Saturday, October 17, 2009

I do not know. It is something that I can not explain, like, like, like those things. You know, do you?





Today I was talking with one friend about our Theory of Knowledge presentation. She was telling me that, apparently, the IB was thinking to consider Intuition as another way of knowledge. How can that be possible? How can you explain that you know something trough intuition? Can you say, for instance, I just felt it? The problem with saying that is that you would be even able to skip the responsibility of your actions because it was something that you just felt that doing it. Besides, saying that you know something through intuition it might imply that there is something metaphysical or, at least, beyond to what we can know just by experience . For example, if we learn something through sense perception it is because the way in which our senses reacted with an external element or in the case of language it can be because we learned it and it helped us to understand and to perceive reality from this point.
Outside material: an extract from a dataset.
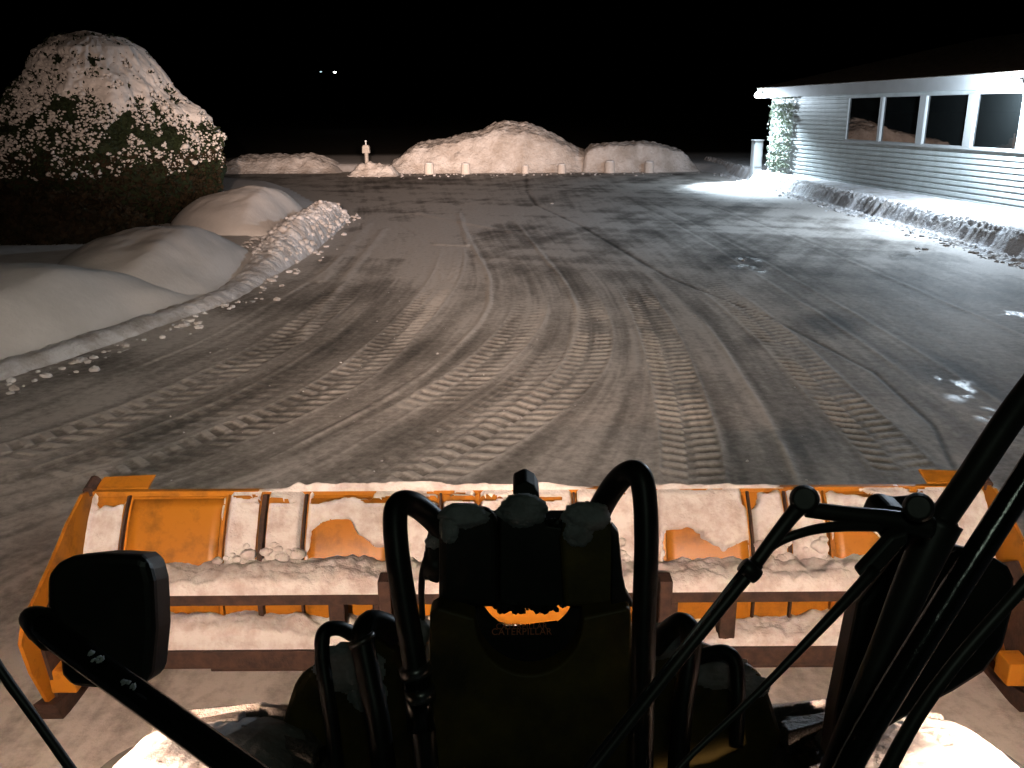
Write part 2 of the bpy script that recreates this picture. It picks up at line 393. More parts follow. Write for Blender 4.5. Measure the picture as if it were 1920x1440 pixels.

For the fact that language is imposed, in a certain extent, we can justify and argue how and why we know or we understand something trough it. How can we know what a person knows trough intuition? It is something that is based on him/her, however we can find the same problem with the rest ways of knowing. So what would make intuition different knowledge, language, reason or sense perception? For example, Kant said that we structure our minds according to time and space which are part of our intuition. He said that those basic concepts help us in the understanding of other things. He also said that these things turn as things in themselves once we had experience them. In this case, intuition does not constitute our knowledge but just the initial part of it. Therefore, can we say that we KNOW something trough intuition rather than its base as being aware of its existence?